À Montréal.
La cinéaste québécoise Sophie Deraspe, acclamée pour son précédent film « Antigone » que nous avions trouvé un peu surévalué même si très intéressant, change radicalement de registre et de contexte avec ce film doux et apaisant tourné en France. En effet, avec « Bergers », elle évoque une démarche classique au cinéma, celle du rat des villes qui retourne dans les champs. Sauf qu’ici, l’originalité vient du fait que ledit rat est un québécois citadin qui quitte vraiment tout pour devenir un véritable berger à l’ancienne au fin fond de la Provence. Et c’est ce qui fait le sel du film, entraînant un choc des cultures corsé, profond et peu commun. Forcément pastoral et très bucolique, le long-métrage évite soigneusement la plupart des clichés dans lesquels il aurait pu tomber sur la France et la ruralité mais pas tous non plus. Et si le film est plaisant, il n’est pas dénué de quelques défauts et fautes de goût.
Le problème majeur de « Bergers » vient sans nul doute de l’écriture de ses personnages et de leur background. Celui de Mathyas, par qui on va entrer dans ce microcosme en voie de disparition et méconnu, manque d’un véritable passé plus fouillé qui explique ce choix radical et peu crédible quand on y réfléchit bien. Mais l’abattage de son acteur et son chemin psychologique durant le film, plus réussi, rattrape le coup. En revanche, même si Solène Rigot est irréprochable dans le rôle, son existence même au sein du récit est encore moins pertinente. Comme si en une seule scène et par coïncidence celle-ci allait décider de suivre Mathyas dans son périple et tout quitter. Même dans une comédie romantique cliché on n’aurait pas osé un tel coup de foudre entraînant de tels choix. Cela freine la cohérence du récit. Ajoutons à cela un rythme parfois monotone et quelques péripéties hasardeuses pour tout spectateur français (les loups, mouais...) ...
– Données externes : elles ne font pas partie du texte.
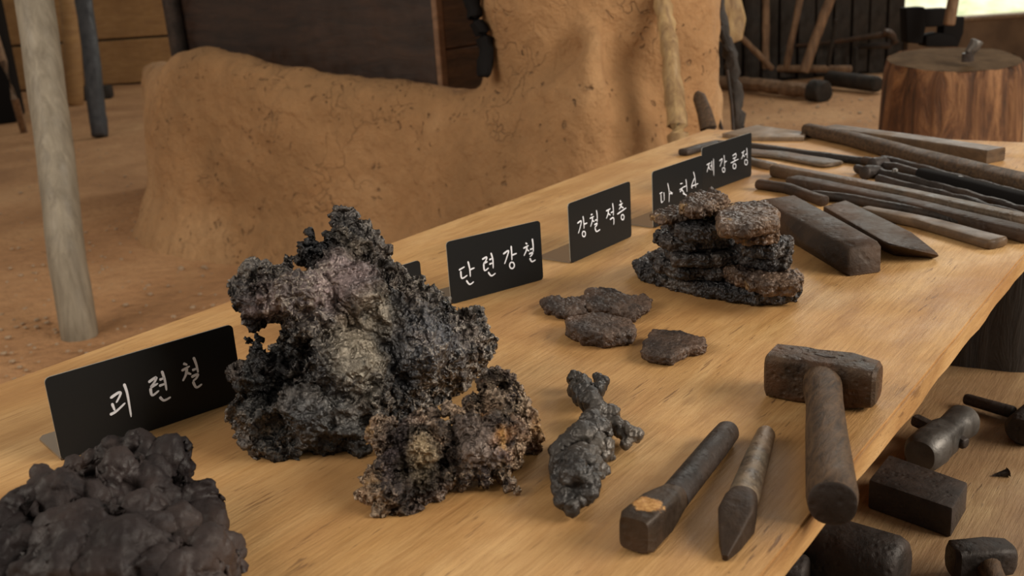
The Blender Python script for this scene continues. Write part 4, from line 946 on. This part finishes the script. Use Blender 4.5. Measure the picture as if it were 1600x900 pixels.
A_ = px3([(1128, 208, TZ + .012), (1182, 195, TZ + .012), (1262, 206, TZ + .012), (1256, 214, TZ + .012), (1170, 214, TZ + .012)]); A_ += [Vector((p.x, p.y, TZ)) for p in A_]
tag(finish('grey_board', hull(A_, .002), PLANKG), 'thin weathered board at the far end of the table', 'board')

# ================================================================ LOWER BENCH TOOLS
zt = LZ + .045
A_ = px3([(1389, 709, zt), (1513, 753, zt), (1489, 794, zt), (1357, 749, zt)]); A_ += [Vector((p.x, p.y, LZ)) for p in A_]
tag(finish('anvil_block', hull(A_, .004), DIRON), 'dark rectangular iron block on the lower bench', 'block')
hd = empty('round_hammer_head', at(1470, 700, LZ), 'grey round-faced hammer head with a waist and short peg on the lower bench', 'hammer head')
a = at(1437, 712, LZ + .029); b = at(1508, 655, LZ + .028); d_ = b - a
bm = bmesh.new(); loft(bm, [(a, .022, .022, 2.4), (a + d_ * .05, .0275, .0275, 2.4), (a + d_ * .26, .0285, .0285, 2.6), (a + d_ * .34, .025, .026, 3.4), (a + d_ * .52, .0235, .025, 4), (a + d_ * .66, .021, .022, 3), (a + d_ * .76, .0245, .0245, 2.2), (a + d_ * .94, .0265, .0265, 2.2), (b, .023, .023, 2)], 32); finish('head', bm, SIRON, hd, ang=50)
P = [at(1428, 655, LZ + .03), at(1510, 694, LZ + .022)]; finish('peg', rod(P, .0095, .0085, n=10, p=3), DIRON, hd)
a = at(1225, 838, LZ + .04); b = at(1412, 896, LZ + .04)
tag(finish('iron_cylinder', rod([a, a.lerp(b, .5), b], .040, .040, n=36, p=2.3), DIRON), 'stout black rounded iron block at the front of the lower bench', 'block')
a = at(1180, 890, LZ + .03); b = at(1262, 906, LZ + .03)
tag(finish('iron_cylinder', rod([a, b], .026, .026, n=24, p=3), DIRON), 'dark block half hidden under the table edge at the bottom', 'block')
hd = empty('small_hammer', at(1535, 880, LZ), 'small iron hammer with its head towards the table, front right of the lower bench', 'hammer')
a = at(1486, 876, LZ + .028); b = at(1582, 869, LZ + .028); d_ = b - a
bm = bmesh.new(); loft(bm, [(a, .017, .019, 3), (a + d_ * .05, .0205, .022, 4), (a + d_ * .3, .0195, .021, 5), (a + d_ * .6, .0200, .021, 5), (a + d_ * .93, .0175, .0185, 4), (b, .013, .015, 3)], 28, jit=.001); finish('head', bm, DIRON, hd, ang=45)
m0 = a.lerp(b, .55); e = at(1585, 980, LZ + .014); finish('handle', rod([m0, m0.lerp(e, .5), e], .015, .014, n=14, jit=.003), HANDLE, hd)
hd = empty('side_hammer', at(1590, 660, LZ), 'iron hammer at the right edge of the frame, handle pointing left', 'hammer')
finish('handle', rod([at(1508, 623, LZ + .014), at(1585, 645, LZ + .018)], .0095, .0105, n=14), DIRON, hd)
a = at(1594, 674, LZ + .026); b = at(1645, 622, LZ + .026); d_ = b - a
bm = bmesh.new(); loft(bm, [(a, .020, .020), (a + d_ * .06, .026, .026), (a + d_ * .35, .024, .025), (a + d_ * .65, .022, .023), (a + d_ * .95, .026, .026), (b, .020, .020)], 24); finish('head', bm, DIRON, hd, ang=50)
bm = bmesh.new(); a = at(1551, 743, LZ + .002); b = at(1574, 738, LZ + .006)
loft(bm, [(a, .0008, .0010), (a.lerp(b, .5), .0030, .0030), (b, .0050, .0045), (b + (b - a).normalized() * .0015, .0075, .006)], 10, p=3)
tag(finish('iron_nail', bm, DIRON), 'tiny black nail on the lower bench', 'nail')
bpy.context.view_layer.update()
# repeats of one kind carry one group
for nm, g_ in (('sign', 'black signs in a row along the table'), ('slag_fragment', 'flat slag fragments on the table'), ('slag_slab', 'slabs of the stack'),
               ('leaning_pole', 'poles by the dark back wall'), ('tongs', 'iron tongs among the bars'), ('iron_bar', 'iron bars at the far end of the table'),
               ('iron_cylinder', 'dark iron blocks on the lower bench'), ('low_beam', 'beams lying at the back')):
    for o in COL.objects:
        if o.parent is None and o.name.split('.')[0] == nm: o['group'] = g_
bpy.context.view_layer.update()
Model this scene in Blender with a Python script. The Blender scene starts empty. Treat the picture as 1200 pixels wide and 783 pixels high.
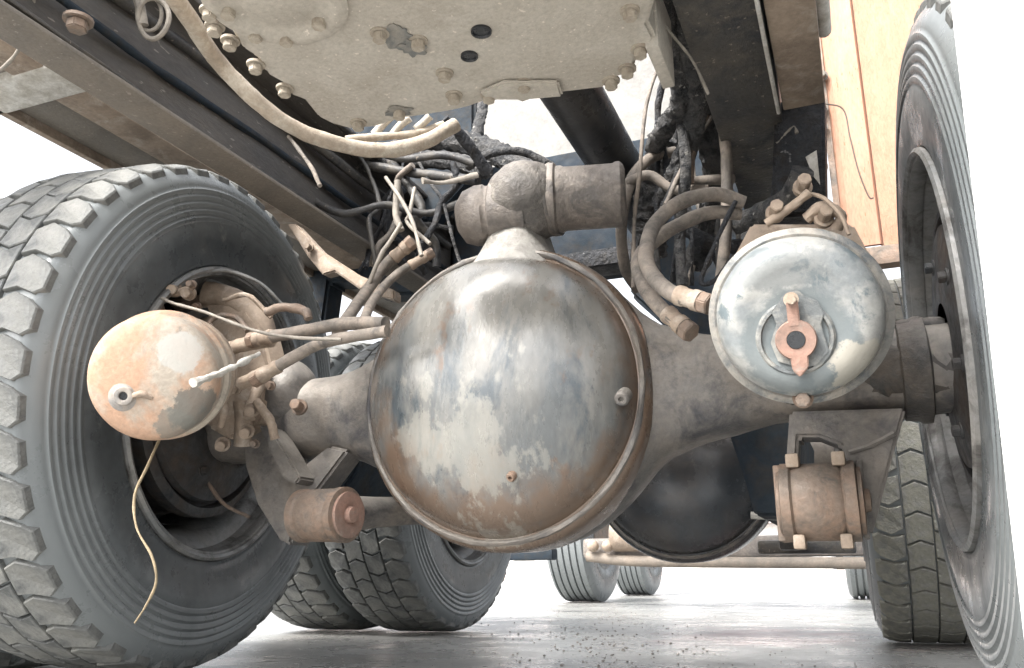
import bpy, bmesh, math, random
from mathutils import Vector, Matrix, noise
random.seed(7)
R = math.radians
scene = bpy.context.scene
# ---------------------------------------------------------------- camera
W0, H0, FPX = 1200.0, 783.0, 1005.0
YAW, PITCH, ROLL, CAMH = 0.381, 0.273, -0.004, 0.2
cam_d = bpy.data.cameras.new('camera'); cam = bpy.data.objects.new('camera', cam_d)
scene.collection.objects.link(cam); scene.camera = cam
cam_d.sensor_fit = 'HORIZONTAL'; cam_d.sensor_width = 36; cam_d.lens = 36 * FPX / W0
cam_d.clip_start = 0.02; cam_d.clip_end = 2000
cy, sy = math.cos(YAW), math.sin(YAW)
FW = Vector((-sy * math.cos(PITCH), cy * math.cos(PITCH), math.sin(PITCH)))
RT = Vector((cy, sy, 0)); UP = RT.cross(FW)
RT, UP = RT * math.cos(ROLL) + UP * math.sin(ROLL), UP * math.cos(ROLL) - RT * math.sin(ROLL)
cam.matrix_world = Matrix(((RT.x, UP.x, -FW.x, 0), (RT.y, UP.y, -FW.y, 0), (RT.z, UP.z, -FW.z, CAMH), (0, 0, 0, 1)))
ORI = Vector((0, 0, CAMH))
def at(x, y, v, ax=1):            # photograph pixel + known world coordinate -> place in the world
    d = RT * ((x - W0/2) / FPX) + UP * ((H0/2 - y) / FPX) + FW
    return ORI + d * ((v - ORI[ax]) / d[ax])
# ---------------------------------------------------------------- world, sun
w = bpy.data.worlds.new('World'); scene.world = w; w.use_nodes = True
nt = w.node_tree; bg = nt.nodes['Background']
sky = nt.nodes.new('ShaderNodeTexSky'); sky.sky_type = 'NISHITA'; sky.sun_disc = False
SUN_EL, SUN_AZ = 48, 205          # azimuth measured clockwise from +Y: light comes from behind the camera
sky.sun_elevation = R(SUN_EL); sky.sun_rotation = R(SUN_AZ)
sky.air_density = 1.0; sky.dust_density = 6.0; sky.ozone_density = 0.6
hs = nt.nodes.new('ShaderNodeHueSaturation'); hs.inputs['Saturation'].default_value = 0.22   # overcast: almost colourless sky
nt.links.new(sky.outputs[0], hs.inputs['Color']); nt.links.new(hs.outputs[0], bg.inputs['Color'])
bg.inputs['Strength'].default_value = 0.15
sd = bpy.data.lights.new('sun', 'SUN'); sun = bpy.data.objects.new('sun', sd); scene.collection.objects.link(sun)
sd.energy = 1.3; sd.angle = R(14); sd.color = (1, .965, .91)
sdir = Vector((math.sin(R(SUN_AZ)) * math.cos(R(SUN_EL)), math.cos(R(SUN_AZ)) * math.cos(R(SUN_EL)), math.sin(R(SUN_EL))))
sun.rotation_euler = sdir.to_track_quat('Z', 'Y').to_euler(); sun.location = sdir * 20
vs = scene.view_settings; vs.view_transform = 'Standard'; vs.look = 'None'; vs.gamma = 1; vs.use_curve_mapping = False
vs.exposure = 1.95
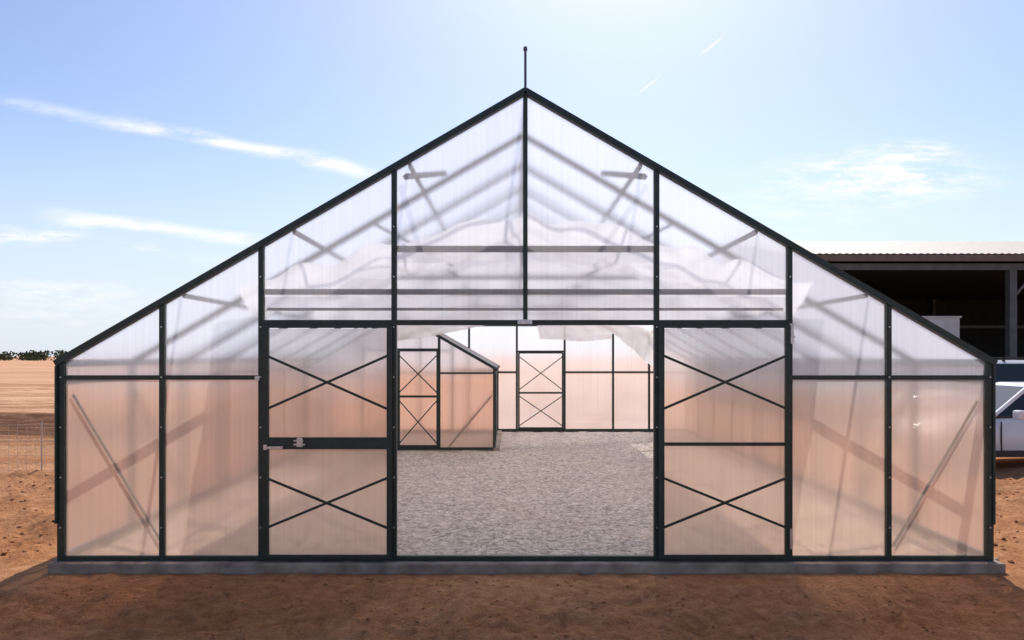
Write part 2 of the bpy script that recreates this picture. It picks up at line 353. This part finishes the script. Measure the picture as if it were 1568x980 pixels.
# panel screws along the frame
for dx in P:
    if abs(dx)<.01: continue
    z=.3
    while z<rz(dx)-.1:
        hw.box(dx-.006-(math.copysign(.02,dx) if abs(dx)>4 else 0),dx+.006-(math.copysign(.02,dx) if abs(dx)>4 else 0),-.034,-.0255,z-.006,z+.006); z+=.45
hw.obj('latches_and_hinges',M_steel,GH)
hw=MB(); hw.tube((0,-.02,4.2),(0,-.02,4.60),.012); hw.tube((0,-.02,4.585),(0,-.02,4.615),.02,.016)
hw.obj('ridge_pole',M_inner,GH,smooth=False)
Ybays=[YB*i/9 for i in range(10)]
for k,y in enumerate(Ybays[1:-1]):
    for s in (-1,1):
        inn.bar((s*(HW-.03),y,0),(s*(HW-.03),y,ZE),.045,.045)
        inn.bar((s*HW,y,rz(HW)-.03),(0,y,ZA-.03),.055,.05)
        inn.bar((s*1.6,y,rz(1.6)-.04),(s*.75,y,2.81),.03,.03)
    if k%2==1:
        inn.bar((-2.3,y,2.81),(2.3,y,2.81),.045,.04)
    inn.bar((0,y+.001,2.8),(0,y+.001,ZA-.05),.035,.035)
inn.bar((-1.18,.09,2.815),(1.18,.09,2.815),.055,.04)
inn.bar((-2.375,.10,2.425),(2.375,.10,2.425),.05,.04)
inn.bar((-2.375,.16,2.27),(2.375,.16,2.27),.025,.03)
for s in (-1,1):
    inn.bar((s*1.1,.12,rz(1.1)-.10),(s*.8,.9,rz(.8)-.06),.04,.04)
for dx in (-4.16,-3.1,-2.1,-1.05,0,1.05,2.1,3.1,4.16):
    inn.bar((dx,0.06,rz(dx)-.035),(dx,YB-.06,rz(dx)-.035),.028,.04,up=(0,0,1))
for a,b in (((-4.10,1.49),(-3.29,.14)),((4.10,1.43),(3.33,.11))):
    inn.bar((a[0],.045,a[1]),(b[0],.045,b[1]),.022,.016)
for s in (-1,1):
    X=s*(HW-.01)
    inn.bar((X,.03,.03),(X,YB,.03),.05,.05,up=(0,0,1)); inn.bar((X,.03,1.60),(X,YB,1.60),.04,.042,up=(0,0,1)); 
    fr.bar((s*(HW+.01),.03,ZE-.02),(s*(HW+.01),YB,ZE-.02),.055,.06,up=(0,0,1))
    for i in range(9):
        y0,y1=Ybays[i],Ybays[i+1]
        sdp.poly([(s*HW,y0,.03),(s*HW,y1,.03),(s*HW,y1,1.60),(s*HW,y0,1.60)])
        sdp.poly([(s*HW,y0,1.60),(s*HW,y1,1.60),(s*HW,y1,ZE),(s*HW,y0,ZE)])
        rp.poly([(s*HW,y0,rz(HW)+.02),(s*HW,y1,rz(HW)+.02),(0,y1,ZA+.02),(0,y0,ZA+.02)])
        if i in (1,8):
            inn.bar((s*(HW-.03),y1,.1),(s*(HW-.03),y0,1.55),.03,.02,up=(1,0,0))
fr.tube((-HW-.012,-.045,.34),(-HW-.012,-.045,1.75),.011); fr.tube((-HW-.012,-.05,.35),(-HW-.035,-.06,.37),.010)
fr.tube((HW+.012,-.03,.33),(HW+.012,-.03,1.75),.014)
bf=MB(); rb=1.44
for dx in P:
    if abs(dx)<.01: bf.bar((0,YB,0),(0,YB,ZA-.05),.05,.05)
    else: bf.bar((dx,YB,0),(dx,YB,rz(dx)-.01),.05,.052)
for s in (-1,1): bf.bar((s*(HW+.03),YB,rz(HW+.03)),(0,YB,ZA),.062,.075)
bf.bar((-HW,YB,.0),(HW,YB,.0),.08,.046)
bf.bar((-HW,YB,rb),(0,YB,rb),.045,.044); bf.bar((1.18,YB,rb),(HW,YB,rb),.045,.044)
bf.bar((0,YB,1.95),(1.18,YB,1.95),.045,.044); bf.bar((-HW+.3,YB,2.6),(HW-1.3,YB,2.6),.05,.044)
def minidoor(b_,x0,x1,y,zt,mid):
    b_.bar((x0+.05,y-.03,.04),(x0+.05,y-.03,zt),.04,.03); b_.bar((x1-.05,y-.03,.04),(x1-.05,y-.03,zt),.04,.03)
    for z in (.06,mid,zt): b_.bar((x0+.05,y-.032,z),(x1-.05,y-.032,z),.045,.024)
    for z0,z1 in ((.12,mid-.08),(mid+.08,zt-.1)):
        b_.bar((x0+.06,y-.05,z0),(x1-.06,y-.05,z1),.022,.01); b_.bar((x0+.06,y-.062,z1),(x1-.06,y-.062,z0),.022,.01)
minidoor(bf,0,1.18,YB,1.92,.93)
bp_=MB()
for i in range(8): 
    wallpanel(bp_,P[i],P[i+1],YB+.005,.03,rb if i!=4 else 1.95); wallpanel(bp_,P[i],P[i+1],YB+.005,rb if i!=4 else 1.95)
bf.obj('back_gable_frame',M_frame,GH)
fr.obj('front_frame',M_frame,GH); inn.obj('inner_frame',M_inner,GH)
wp.obj('wall_panels',M_wall,GH,recalc=False); gp.obj('gable_panels',M_gable,GH,recalc=False)
bp_.obj('back_panels',M_gable,GH,recalc=False)
sdp.obj('side_panels',M_side,GH,recalc=False); rp.obj('roof_panels',M_roof,GH,recalc=False)
fd=MB()
fd.box(-HW-.05,HW+.07,-.11,.05,-.22,-.002)
fd.box(-HW-.1,-HW+.06,.05,YB-.05,-.22,-.004); fd.box(HW-.06,HW+.12,.05,YB-.05,-.22,-.004); fd.box(-HW-.1,HW+.12,YB-.05,YB+.13,-.22,-.045)
o=fd.obj('concrete_foundation',M_conc,GH,bevel=.012)
# ---- shade cloth
V=[];nxc,nyc=120,190
for j in range(nyc+1):
    y=.35+(YB-.55)*j/nyc
    for i in range(nxc+1):
        x=-2.75+5.5*i/nxc
        a=abs(x)/2.75
        z=3.22-.70*a**1.1 + .05*math.sin(2*math.pi*y/(YB/9))*1.0
        z-=.17*(abs(math.sin(math.pi*y/(YB/4.5))))
        z+=.09*noise.noise(Vector((x*1.2,y*.9,2)))+.07*noise.noise(Vector((x*2+y*3,y*3-x*2,5)))
        z+=.04*math.sin(9*x+3*y+4*noise.noise(Vector((x,y,0))))
        z=min(z,rz(x)-.09)
        V.append((x+CX,y,z))
Fc=[(j*(nxc+1)+i,j*(nxc+1)+i+1,(j+1)*(nxc+1)+i+1,(j+1)*(nxc+1)+i) for j in range(nyc) for i in range(nxc)]
def drape(x0,x1,y,ztop0,ztop1,drop0,drop1,seed,n=60,m=24):
    o=len(V)
    for j in range(m+1):
        for i in range(n+1):
            t=i/n; q=j/m
            x=x0+(x1-x0)*t; zt=ztop0+(ztop1-ztop0)*t; dp=drop0+(drop1-drop0)*t**1.6
            z=zt-dp*q*(1+.03*math.sin(t*9+seed))
            yy=y+.07*math.sin(t*22+seed+q*1.2)*(.3+q)+.05*noise.noise(Vector((t*6,q*3,seed)))
            V.append((x+CX+.03*math.sin(q*5+seed),yy,z))
    for j in range(m):
        for i in range(n): Fc.append((o+j*(n+1)+i,o+j*(n+1)+i+1,o+(j+1)*(n+1)+i+1,o+(j+1)*(n+1)+i))
drape(1.4,2.85,8.6,2.70,2.40,.14,.85,1.0)
drape(.5,2.2,10.6,2.85,2.55,.60,.32,2.5)
drape(-2.7,-.3,7.6,2.45,2.75,.38,.26,4.2)
me=bpy.data.meshes.new('shade_cloth'); me.from_pydata(V,[],Fc); me.materials.append(M_cloth)
for p_ in me.polygons: p_.use_smooth=True
g=bpy.data.objects.new('shade_cloth',me); S.collection.objects.link(g)

# ---------------------------------------------------------------- small greenhouse inside
SC=-2.2; sh=1.85; se=1.60; sa=2.66; y0=7.95; y1=11.3
SG=empty('greenhouse.001',(SC,0,0)); a=MB(); b=MB(); b2=MB()
def sz(x): return sa-(sa-se)*abs(x)/sh
for y in (y0,y1):
    for x in (-sh,-.76,.76,sh): a.bar((x,y,-.03),(x,y,sz(x)-.01),.05,.05)
    for s in (-1,1):
        a.bar((s*(sh+.05),y,sz(sh+.05)),(0,y,sa),.055,.07); a.bar((s*.76,y,1.5),(s*sh,y,1.5),.035,.04)
        a.bar((s*(sh-.05),y+.04,1.05),(s*.95,y+.04,.05),.022,.02)
    a.bar((-sh,y,.01),(sh,y,.01),.05,.044); a.bar((-.76,y,1.97),(.76,y,1.97),.035,.04)
    for xx in ((-sh,-.76),(-.76,.76),(.76,sh)):
        if xx[0]==-.76:
            b.poly([(xx[0],y+.004,.02),(xx[1],y+.004,.02),(xx[1],y+.004,sz(.76)),(0,y+.004,sa),(xx[0],y+.004,sz(.76))])
        else: b.poly([(xx[0],y+.004,.02),(xx[1],y+.004,.02),(xx[1],y+.004,sz(xx[1])),(xx[0],y+.004,sz(xx[0]))])
minidoor(a,-.08,.78,y0,1.95,1.04)
minidoor(a,-.78,-.02,y0,1.95,1.04)
for s in (-1,1):
    for k in range(4):
        y=y0+(y1-y0)*k/3
        if 0<k<3: a.bar((s*sh,y,0),(s*sh,y,se),.035,.035); a.bar((s*sh,y,se),(0,y,sa),.035,.035)
    for z in (.01,1.5,se): a.bar((s*sh,y0+.03,z),(s*sh,y1-.03,z),.03,.03,up=(0,0,1))
    b2.poly([(s*sh,y0,.02),(s*sh,y1,.02),(s*sh,y1,se),(s*sh,y0,se)])
    b2.poly([(s*(sh+.04),y0,se),(s*(sh+.04),y1,se),(0,y1,sa+.03),(0,y0,sa+.03)])
a.bar((0,y0,sa),(0,y1,sa),.035,.035,up=(0,0,1))
a.obj('frame',M_frame,SG); b.obj('panels',M_wall,SG,recalc=False); b2.obj('side_and_roof_panels',M_roof,SG,recalc=False)
c=MB(); c.box(sh-.02,sh+.10,y0-.06,y1,-.06,.03); c.box(-sh-.1,sh-.025,y0-.06,y0+.06,-.06,-.016); c.obj('sill',M_conc,SG)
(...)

Si on fait abstraction de cela, on peut apprécier la zénitude qui se dégage du film. Les sublimes paysages des alpages français sont filmés avec beaucoup de goût. Et l’apprentissage de Mathyas en tant que berger, en passant par plusieurs élevages, désillusions et échecs. est en revanche bien plus pertinent. Les considérations écologiques et sociales dont nous fait part Deraspe au sein du scénario sont également très appréciables et indispensables pour ne pas tomber dans le conte enchanteur, passéiste et quelque peu idyllique. Le film échappe donc à la publicité Herta en mode « c’était mieux avant » pour s’avérer en phase avec son époque et son sujet. Une proposition peu commune, rare même, surtout de la part d’une cinéaste québécoise (on se demande pourquoi le cinéma français ne s’est jamais penché sur le sujet) qui contient autant de qualités que de défauts majeurs pour un résultat en demi-teinte qui demeure tout de même agréable à regarder.